Le Sénégal, avec ce groupe, valide une stratégie qui s’est enclenchée depuis longtemps, à savoir présenter notre pays comme une destination de choix pour l’investissement direct étranger. Nos pouvoirs publics, surtout les deux derniers régimes, y ont travaillé avec des batteries de réformes pour un environnement des affaires attrayant, et souvent des facilités exorbitantes ont été concédées pour positionner notre pays auprès des multinationales et aujourd’hui avec le pétrole et le gaz, notre pays a des raisons d’espérer. Le benchmark ou le miracle mauricien est-il transposable dans notre pays ? Le futur des usines comme Twyford group et d’autres investisseurs dans zone industrielle de Diamniadio nous le dira.

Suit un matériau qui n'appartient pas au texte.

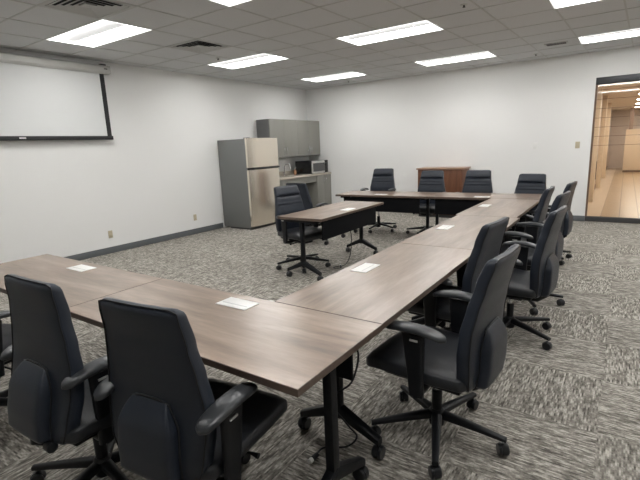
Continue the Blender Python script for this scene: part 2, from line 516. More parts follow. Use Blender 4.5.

L’output des usines de ce groupe est plus qu’essentiel pour notre pays. En effet, l’importation des matériaux pour le secteur du Btp représente pas moins de 800 milliards de F Cfa par année ; à part le ciment, le sable et le béton, tout est importé dans le bâtiment au Sénégal. Le secteur des Btp est la première destination de l’épargne des Sénégalais ; le motif principal de leur endettement, car tout Sénégalais veut un toit. La diaspora engloutit 40% de ses transferts dans le bâtiment. Ainsi, en termes de valeur ajoutée annuelle, le bâtiment avoisine 1 200 milliards de F Cfa ici au Sénégal ; d’où l’enjeu prépondérant de ce sous-secteur pour notre pays et son économie.
Puis vint un regain d’impulsion et de dynamisme avec le Programme des 100 mille logements du président de la République, qui semble conscient que les seules forces du marché à elles seules ne peuvent pas démocratiser l’accès au logement aux pères de famille, surtout ceux aux revenus modestes.
Le groupe asiatique a bien compris tous ces enjeux. La demande de matériaux de second œuvre et finition explose en Afrique et le Sénégal en tête, avec la montée en puissance de la classe moyenne qui demande des villas et appartements de qualité. Aussi, l’avantage du corridor Dakar-Bamako et du port de Dakar facilite pour le groupe asiatique la pénétration du marché sous-régional. Les trois géants du ciment dans notre pays lui ont montré la voie.
Notre pays le Sénégal cherche désespérément des créneaux et opportunités pour sa jeunesse ; notre force de travail connaît dans ce pays et partout sur le continent une croissance exponentielle ; d’où l’impérieuse nécessité d’attirer des gros investissements structurants dans tous les domaines pour une transformation de nos économies, surtout des secteurs aussi essentiels comme l’agriculture, l’industrie et les services.
L’investissement du groupe asiatique dans notre pays répond à cela. Il apporte du capital et un savoir-faire technologique, le tout conjugué à notre force de travail et ressources naturelles abondantes pour transformer nos économies dans le cadre de chaînes de valeurs. Les richesses ainsi créées et distribuées sous formes de salaires et de prélèvement direct ou indirect bénéficient aux travailleurs et aux administrations.
Le Sénégal semble avoir un besoin urgent d’investissements importants aujourd’hui et ne nous y trompons pas, le monde offre énormément d’opportunités d’investissement, notamment chez eux en Asie où la productivité par tête de travailleur est plus élevée que chez nous, le rendement du capital plus garanti et les lois et législations du travail moins rigides, voire inexistantes.
Justement, pour les lois et législations du travail, peut-on se demande ce que l’ouvrier sénégalais et le travailleur ici dans notre pays a-t-il de plus que les ouvriers textiles au Pakistan et au Bangladesh. Qu’a-t-il de plus que les ouvriers dans le domaine de la sidérurgie ou du charbon en Europe ; et ne parlons pas des usines d’assemblage et de montage des terminaux Apple chez les tigres asiatiques. Et plus près de nous, voyons le secteur du textile ou du sucre à Maurice, ou les travailleurs de l’industrie du cuir et des peaux en Ethiopie ! Partout dans le monde, les conditions sont à quelques exceptions près les mêmes. Le capital semble dicter sa loi et c’est au travail de s’y ajuster et nos pays d’Afrique, s’ils veulent attirer l’investissement, n’échapperont pas à cette tendance.
Pour le Sénégal, il nous faut beaucoup de cohérence dans notre démarche en abrogeant ou en révisant nos lois et législations du travail. Si nous voulons transformer ce pays avec des capitaux étrangers à la recherche du rendement optimal, nous devons aller vers plus de flexibilité, car ce monde protège le capital plus que l’emploi, qui est juste une variable d’ajustement.
C’est à ce prix et à ce prix seulement que les groupes asiatiques ou européens, et de plus en plus africains, viendront investir à nos côtés pour un renouveau économique.